There are however obvious positive indicators such as the increasing number of store owners sentenced to several years of imprisonment particularly in 2005, or the new Optical Disc Regulations passed in 2004, which took effect in April 2005. Moreover, being aware of the problems of enforcement of Intellectual Property Rights, the authorities has conducted several effective retail raids against shops selling pirated software in 2004 and 2005, resulting in the seizure and destruction of several hundreds thousand of copies of pirated software. As to the decisions by the courts in intellectual property matters it has to be said that the lower court decisions remain unpredictable but it is heartening to note that the Supreme Court has a more consistent record, especially in relation to cases involving well-known marks. The rulings by the court together with recent systematic improvements at the Trade Mark Office have made it much harder for famous marks to be registered by unscrupulous third parties.

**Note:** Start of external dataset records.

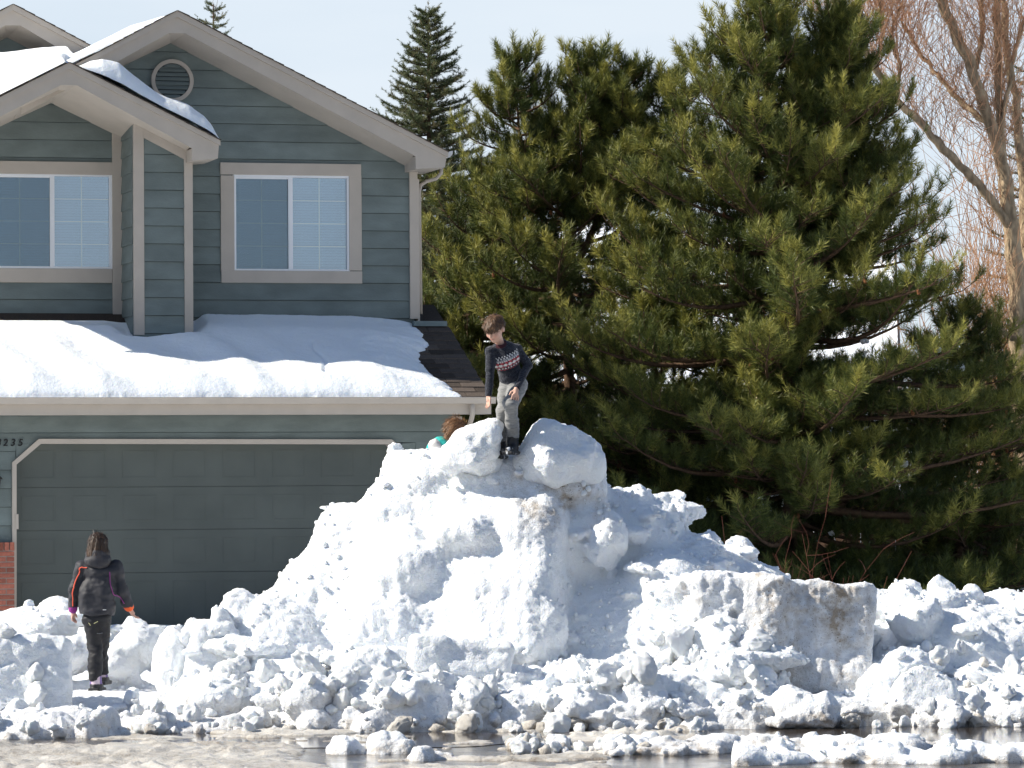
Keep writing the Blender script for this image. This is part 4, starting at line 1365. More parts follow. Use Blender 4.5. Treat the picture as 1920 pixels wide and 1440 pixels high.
def thicket(name, label, u0, u1, vtop, D, n, seed, material, spread=0.25, lean=0.0, fork=3, cat='shrub', r0=0.006, depth=1.2):
    rng = np.random.RandomState(seed)
    c = gp((u0 + u1) / 2, D)
    segs = []
    zt_ = P((u0 + u1) / 2, vtop, D)[2]
    for _ in range(n):
        u = np.clip(rng.normal((u0 + u1) / 2, (u1 - u0) * 0.27), u0 - 20, u1 + 20) if n > 100 else rng.uniform(u0, u1); p = gp(u, D) + np.array([0, rng.uniform(-depth, depth) * 0.5, 0])
        hgt = (zt_ - p[2]) * rng.uniform(0.3, 1.0) * (1.0 + 0.3 * math.sin(u * 0.03))
        q = p + np.array([rng.normal(lean, spread) * hgt * 0.35, rng.normal(0, spread) * hgt * 0.3, hgt])
        pa = curve(p, q, rng.normal(0, 0.05 * hgt, 3), 7)
        segs.append((pa, np.linspace(r0, r0 * 0.4, 7)))
        for j in range(fork):
            a = pa[rng.randint(2, 7)]; L = rng.uniform(0.12, 0.30) * hgt
            d = unit(np.array([rng.normal(lean, 0.6), rng.normal(0, 0.5), rng.uniform(0.2, 1.0)]))
            segs.append((curve(a, a + d * L, rng.normal(0, 0.05 * L, 3), 4), np.linspace(r0 * 0.6, r0 * 0.3, 4)))
    V, F = tubes(segs, 3)
    o = link(name, np_mesh(name, V - c, F), material); o.location = tuple(c)
    tag(o, label, cat)
    return o
thicket('brush_thicket', 'tall orange-brown leafless brush behind the bare tree at the right edge', 1800, 2010, 330, 66.0, 330, 5, BRUSH, 0.5, fork=7, r0=0.009, depth=4)
thicket('brush_thicket', 'lower reddish brush between the large pine and the bare trunk', 1760, 1900, 500, 63.0, 130, 6, TWIG, 0.5, fork=6, r0=0.007, depth=2)
thicket('red_twig_shrub', 'small red-brown twiggy shrub poking up behind the cut snow slab', 1490, 1640, 1040, 43.6, 54, 8, mat('dark_red_twigs', (0.15, 0.050, 0.035), 0.8, 0.2), 0.9, fork=4, r0=0.0045, depth=0.6)

# ---------------------------------------------------------------- fence and neighbour house behind the trees
FENCE = mat('dark_cedar', (0.075, 0.045, 0.030), 0.9, 0.15, var=0.3, scale=6, stretch=(4, 4, 0.6), objrand=0.3)
fe = empty('board_fence', tuple(gp(1750, 63.0))); tag(fe, 'dark brown board fence low behind the right snow mound', 'fence')
f0 = np.array(fe.location)
a, bq = gp(1540, 63.5), gp(2020, 62.0)
nfb = 30
fm = MB(); fm.prism([(-0.065, 0), (0.065, 0), (0.065, 1.42), (0.03, 1.48), (-0.03, 1.48), (-0.065, 1.42)], -0.011, 0.011)
fme = fm.mesh('fence_board'); fme.materials.append(FENCE)
for k in range(nfb):
    q = a + (bq - a) * k / (nfb - 1) - f0
    o = link('fence_board', fme, None, fe); o.location = tuple(q); o.rotation_euler = (0, R(random.Random(k).uniform(-1, 1)), math.atan2(bq[1] - a[1], bq[0] - a[0]))
for hz in (0.35, 1.15):
    m = MB(); m.tube([a - f0 + [0, 0.045, hz], bq - f0 + [0, 0.045, hz]], 0.035, 4); m.build('fence_rail', FENCE, fe)

NB = 78.0
nh = empty('neighbour_house', tuple(gp(1290, NB)), R(-4)); tag(nh, 'pale neighbouring house with snowy roof glimpsed through the pines', 'house')
NWALL = mat('neighbour_wall', (0.42, 0.43, 0.43), 0.8, 0.2, var=0.06, scale=2)
NROOF = mat('neighbour_roof', (0.20, 0.17, 0.15), 0.9, 0.2, var=0.2, scale=3)
mpx = MPX(NB)
Wd, Hw, Hr, Dp = 360 * mpx, 3.1, 6.3, 8.0
m = MB(); m.box((-Wd, 0, 0), (Wd, Dp, Hw)); m.build('wall', NWALL, nh)
m = MB(); m.loft([(-Wd - .4, -0.5, Hw - 0.1), (-Wd - .4, Dp / 2, Hr), (-Wd - .4, Dp + 0.5, Hw - 0.1), (-Wd - .4, Dp + .5, Hw + .05), (-Wd - .4, Dp / 2, Hr + .15), (-Wd - .4, -0.5, Hw + .05)],
                 [(Wd + .4, -0.5, Hw - 0.1), (Wd + .4, Dp / 2, Hr), (Wd + .4, Dp + 0.5, Hw - 0.1), (Wd + .4, Dp + .5, Hw + .05), (Wd + .4, Dp / 2, Hr + .15), (Wd + .4, -0.5, Hw + .05)])
m.build('roof', NROOF, nh)
m = MB(); m.loft([(-Wd - .35, -0.45, Hw + .054), (-Wd - .35, Dp / 2 - .1, Hr + .12), (-Wd - .35, Dp / 2 - .2, Hr + .3), (-Wd - .35, -0.40, Hw + .22)],
                 [(Wd + .35, -0.45, Hw + .054), (Wd + .35, Dp / 2 - .1, Hr + .12), (Wd + .35, Dp / 2 - .2, Hr + .3), (Wd + .35, -0.40, Hw + .22)])
m.build('roof_snow', SNOWR, nh)
for k in range(5):
    x = -Wd + 1.2 + k * (2 * Wd - 2.4) / 4
    w_ = empty('window', (x, -0.02, 1.9), 0, nh)
    m = MB()
    for lo, hi in (((-.6, -.6), (.6, -.52)), ((-.6, .52), (.6, .6)), ((-.6, -.52), (-.52, .52)), ((.52, -.52), (.6, .52))):
        m.box((lo[0], -0.03, lo[1]), (hi[0], 0.015, hi[1]))
    m.build('frame', VINYL, w_)
    m = MB(); m.box((-.52, -0.005, -.52), (.52, 0.01, .52)); m.build('pane', mat('far_window', (0.10, 0.13, 0.16), 0.1), w_)

# ================================================================== snow on the roofs
def house_field(name, label, xs, ys, zf, dirt=0.0):
    """snow lying on the house, as a height surface in house coordinates"""
    me = grid_mesh(name, xs, ys, zf)
    o = link(name, me, SNOWR)
    o.location = tuple(HO); o.rotation_euler = (0, 0, YAW)
    tag(o, label, 'snow')
    return o
def sm01(x): 
    x = np.clip(x, 0, 1); return x * x * (3 - 2 * x)

# garage roof
bh_y = np.array([-0.60, -0.48, -0.3, -0.1, 0.1, 0.3, 0.55, 0.8, 1.0, 1.2, 1.45, 1.7])
bh_u = np.array([868, 862, 848, 832, 812, 797, 784, 796, 803, 797, 786, 772])
bh_x = np.array([hq(u, 680, y)[0] for u, y in zip(bh_u, bh_y)])
def z_garage(X, Y):
    q = np.stack([X, Y, 0 * X], -1)
    xb = np.interp(Y, bh_y, bh_x) + 0.05 * fbm(q * [0, 9, 0] + 3.1, 3) + 0.035 * fbm(q * 16, 2)
    e = np.clip((xb - X) / 0.75, 0, 1)
    lo = np.clip((Y - (E_HY - 0.075 + 0.018 * fbm(q * [5, 0, 0] + 9, 3))) / 0.26, 0, 1)
    xw = hq(395, 640, 1.5)[0]
    left = sm01((xw - X) / 0.25)                                   # thinner by the wall under the small gable
    wall = (1 - 0.75 * left * sm01((Y - 1.15) / 0.5)) * (1 - 0.4 * sm01((Y - 1.0) / 0.6))
    dx = np.abs(X - hq(300, 620, H_COL)[0]) - 0.40                  # melted hollow round the bay post
    post = 1 - 0.8 * np.clip(1 - np.maximum(dx, 0) / 0.22, 0, 1) * sm01((Y - 0.85) / 0.25)
    T = 0.185 + 0.03 * fbm(q * [1.1, 1.3, 0] + 4, 3)
    T = T + 0.030 * np.sin((X + 0.45 * Y) * 7.5 + 2.0 * fbm(q * [0.8, 0.5, 0], 2)) * (0.35 + 0.65 * sm01((hq(620, 690, 0.4)[0] - X) / 1.5)) * sm01((1.3 - Y) / 0.8)
    xc = hq(603, 700, 0.2)[0]
    T = T - 0.03 * np.exp(-((X - xc - 0.03 * np.sin(Y * 9)) / 0.025) ** 2) * (Y < 0.7) * (Y > -0.2)
    T = T + 0.007 * fbm(q * 9, 3) + 0.003 * fbm(q * 30, 2)
    T = T * np.sqrt(e) * np.sqrt(lo) * wall * post
    edge = (e <= 0.0) | (lo <= 0.0)
    return zroof(Y) + np.where(edge, -0.014, T + 0.002)
house_field('roof_snow', 'thick sunlit snow blanket on the garage roof, partly in blue shade',
            np.arange(gx0, bh_x.max() + 0.25, 0.022), np.arange(E_HY - 0.10, H_MAIN - 0.03, 0.022), z_garage)
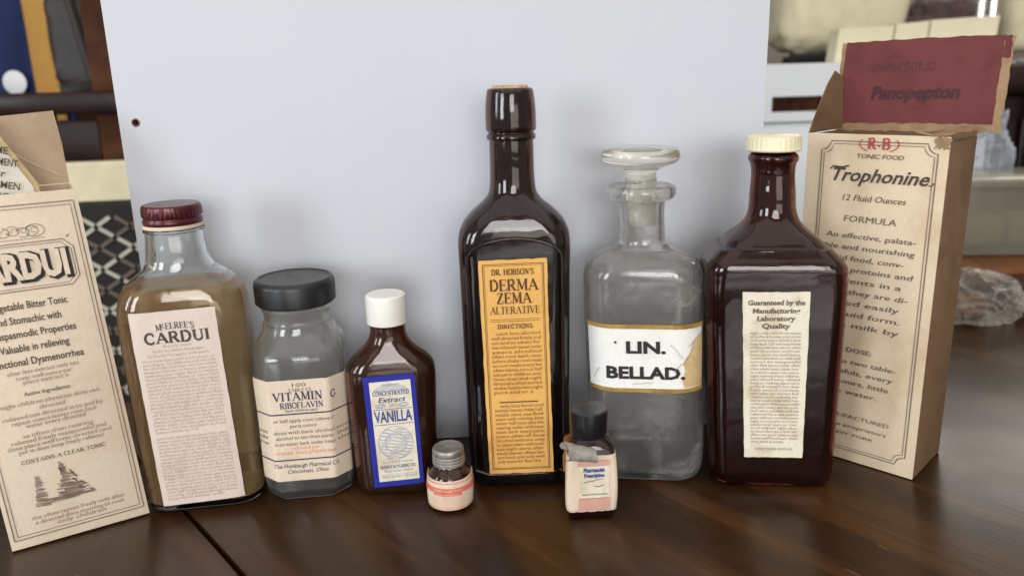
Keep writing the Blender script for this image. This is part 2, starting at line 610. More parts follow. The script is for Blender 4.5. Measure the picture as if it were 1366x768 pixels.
def turned(fn, cx, cz, a):
    """fn with its label turned by a about (cx, cz)"""
    c, s = math.cos(a), math.sin(a)
    return lambda x, z, off: fn(cx + c * (x - cx) - s * (z - cz), cz + s * (x - cx) + c * (z - cz), off)


def sheet(name, mat, parent, fn, x0, x1, z0, z1, off=.0005, nx=16, nz=10, edge=.0, seed=1, curl=None, bulge=0):
    """a paper label with a thickness, laid on the surface fn"""
    rnd = random.Random(seed)
    bm = bmesh.new()
    f, k = {}, {}
    for i in range(nx + 1):
        for j in range(nz + 1):
            x = x0 + (x1 - x0) * i / nx
            z = z0 + (z1 - z0) * j / nz
            if i in (0, nx): x += rnd.uniform(-edge, edge)
            if j in (0, nz): z += rnd.uniform(-edge, edge)
            o = off
            if bulge: o += bulge * max(0, noise.noise(Vector((x * 90 + seed, z * 90, seed))))
            if curl: o += curl(i / nx, j / nz)
            f[i, j] = bm.verts.new(fn(x, z, o))
            k[i, j] = bm.verts.new(fn(x, z, o - off + .00008 if not curl else o - off * .7))
    for i in range(nx):
        for j in range(nz):
            bm.faces.new((f[i, j], f[i + 1, j], f[i + 1, j + 1], f[i, j + 1]))
            bm.faces.new((k[i, j], k[i, j + 1], k[i + 1, j + 1], k[i + 1, j]))
    for i in range(nx):
        bm.faces.new((f[i, 0], k[i, 0], k[i + 1, 0], f[i + 1, 0]))
        bm.faces.new((f[i, nz], f[i + 1, nz], k[i + 1, nz], k[i, nz]))
    for j in range(nz):
        bm.faces.new((f[0, j], f[0, j + 1], k[0, j + 1], k[0, j]))
        bm.faces.new((f[nx, j], k[nx, j], k[nx, j + 1], f[nx, j + 1]))
    return obj(name, bm, mat, parent, 40)


# ---- lettering -------------------------------------------------------------
_cache = {}


def sans(text, bold=0.0):
    key = (text, bold)
    if key not in _cache:
        cu = bpy.data.curves.new('lettering', 'FONT')
        cu.body = text
        cu.size = 1
        cu.resolution_u = 2
        cu.offset = bold
        o = bpy.data.objects.new('lettering', cu)
        col.objects.link(o)
        bpy.context.view_layer.update()
        me = bpy.data.meshes.new_from_object(o.evaluated_get(bpy.context.evaluated_depsgraph_get()))
        vs = [(v.co.x, v.co.y) for v in me.vertices]
        fs = [tuple(p.vertices) for p in me.polygons]
        bpy.data.meshes.remove(me)
        bpy.data.objects.remove(o)
        bpy.data.curves.remove(cu)
        _cache[key] = (vs, fs)
    return _cache[key]


CAPH = None
WORDS = ('take one teaspoonful after meals and before retiring in a little water for adults children under ten years half the dose shake well '
         'keep cool place use only as directed by physician contains alcohol per cent extract root bark leaves pure tonic of each fluid ounce '
         'with or without food repeat every four hours until relieved then less often apply freely to the parts morning night').split()


def capital():
    global CAPH
    if CAPH is None:
        CAPH = max(v[1] for v in sans('H')[0])
    return CAPH




def arcp(cx, cy, rx_, ry_, a0, a1, n=10):
    return [(cx + rx_ * math.cos(R(a0 + (a1 - a0) * i / n)), cy + ry_ * math.sin(R(a0 + (a1 - a0) * i / n))) for i in range(n + 1)]


T, N = .17, .065   # thick and thin strokes of the book letter
SERIF = {  # width, strokes (weight, points), foot serifs (x, y)
    'A': (.86, [(N, [(.10, 0), (.43, 1)]), (T, [(.40, 1), (.76, 0)]), (N, [(.22, .34), (.64, .34)])], [(.10, 0), (.76, 0)]),
    'B': (.72, [(T, [(.16, 0), (.16, 1)]), (N, [(.08, 1), (.40, 1)]), (N, [(.08, 0), (.42, 0)]), (N, [(.16, .53), (.42, .53)]), (T * .8, arcp(.40, .765, .18, .235, 90, -90)), (T * .85, arcp(.42, .265, .2, .265, 90, -90))], []),
    'C': (.78, [(T * .85, arcp(.43, .5, .33, .5, 55, 305, 18)), (N, [(.64, .93), (.66, .66)]), (N, [(.62, .10), (.68, .22)])], []),
    'c': (.48, [(T * .6, arcp(.24, .62, .18, .3, 50, 310, 14))], []),
    'D': (.82, [(T, [(.16, 0), (.16, 1)]), (N, [(.07, 1), (.36, 1)]), (N, [(.07, 0), (.36, 0)]), (T * .9, arcp(.36, .5, .33, .5, 90, -90, 14))], []),
    'E': (.70, [(T, [(.16, 0), (.16, 1)]), (N, [(.07, 1), (.60, 1), (.62, .78)]), (N, [(.16, .52), (.48, .52)]), (N, [(.07, 0), (.62, 0), (.65, .24)]), (N, [(.48, .40), (.48, .64)])], []),
    'F': (.66, [(T, [(.16, 0), (.16, 1)]), (N, [(.07, 1), (.58, 1), (.60, .78)]), (N, [(.16, .52), (.46, .52)])], [(.16, 0)]),
    'G': (.82, [(T * .85, arcp(.43, .5, .33, .5, 55, 300, 18)), (N, [(.64, .93), (.66, .68)]), (T * .8, [(.64, .08), (.64, .42)]), (N, [(.5, .42), (.76, .42)])], []),
    'H': (.86, [(T, [(.18, 0), (.18, 1)]), (T, [(.68, 0), (.68, 1)]), (N, [(.18, .52), (.68, .52)])], [(.18, 0), (.18, 1), (.68, 0), (.68, 1)]),
    'I': (.40, [(T, [(.2, 0), (.2, 1)])], [(.2, 0), (.2, 1)]),
    'L': (.68, [(T, [(.16, 0), (.16, 1)]), (N, [(.07, 0), (.58, 0), (.62, .28)])], [(.16, 1)]),
    'M': (1.02, [(N, [(.16, 0), (.18, 1)]), (T, [(.2, 1), (.5, .08)]), (N, [(.5, .06), (.8, 1)]), (T, [(.84, 0), (.84, 1)])], [(.16, 0), (.16, 1), (.84, 0), (.84, 1)]),
    'N': (.86, [(N, [(.16, 0), (.16, 1)]), (T, [(.18, 1), (.68, .02)]), (N, [(.69, 0), (.69, 1)])], [(.16, 0), (.14, 1), (.69, 1)]),
    'O': (.84, [(T * .8, arcp(.42, .5, .33, .5, 0, 360, 24))], []),
    'P': (.70, [(T, [(.16, 0), (.16, 1)]), (N, [(.07, 1), (.40, 1)]), (N, [(.16, .46), (.40, .46)]), (T * .85, arcp(.38, .73, .22, .27, 90, -90))], [(.16, 0)]),
    'R': (.80, [(T, [(.16, 0), (.16, 1)]), (N, [(.07, 1), (.40, 1)]), (N, [(.16, .5), (.40, .5)]), (T * .85, arcp(.38, .75, .2, .25, 90, -90)), (T, [(.38, .5), (.68, 0)])], [(.16, 0), (.70, 0)]),
    'S': (.66, [(T * .8, arcp(.33, .75, .2, .25, 40, 270, 12) + arcp(.33, .25, .22, .25, 90, -140, 12)[1:]), (N, [(.52, .97), (.53, .74)]), (N, [(.12, .04), (.11, .28)])], []),
    'T': (.78, [(T, [(.39, 0), (.39, 1)]), (N, [(.08, .76), (.10, 1), (.68, 1), (.70, .76)])], [(.39, 0)]),
    'U': (.84, [(T, [(.18, 1), (.18, .3)]), (T * .7, arcp(.43, .3, .25, .3, 180, 360)), (N, [(.68, .3), (.68, 1)])], [(.18, 1), (.68, 1)]),
    'V': (.84, [(T, [(.12, 1), (.43, 0)]), (N, [(.43, 0), (.74, 1)])], [(.12, 1), (.74, 1)]),
    'X': (.8, [(T, [(.14, 1), (.66, 0)]), (N, [(.66, 1), (.14, 0)])], [(.14, 1), (.66, 0), (.66, 1), (.14, 0)]),
    'Y': (.8, [(T, [(.12, 1), (.4, .45)]), (N, [(.68, 1), (.4, .45)]), (T, [(.4, .45), (.4, 0)])], [(.12, 1), (.68, 1), (.4, 0)]),
    'Z': (.74, [(N, [(.14, .78), (.12, 1), (.60, 1)]), (T, [(.58, 1), (.12, 0)]), (N, [(.10, 0), (.62, 0), (.66, .26)])], []),
    "'": (.24, [(T * .7, [(.12, .78), (.12, 1)])], []),
    '.': (.28, [(T, [(.12, 0), (.12, .15)])], []),
    ',': (.28, [(T * .8, [(.08, -.12), (.13, .14)])], []),
    ' ': (.36, [], []),
}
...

Despite all these improvements, the United States officially announced in April 2006 that Indonesia still remains on the Priority Watch List in 2006 after having been placed again on the said list by the United States in 2003. Indeed the United States urges Indonesia to conduct more frequent raids on counterfeit factories, more frequent seizures of pirated goods and machinery used to make them, and also to ensure that courts impose deterrent jail sentences in respect of Intellectual Property Rights crimes. It however has to be noted that the United States is aware of Indonesia’s effort in this field and has praised Indonesia’s improvement in Intellectual Property Rights enforcement, especially in respect of new regulations and the establishment of a Ministerial-level national Intellectual Property Task Force. It is expected that Intellectual Property Rights enforcement will improve even more in the near future and everybody hopes and believes that the problems will decline as time passes.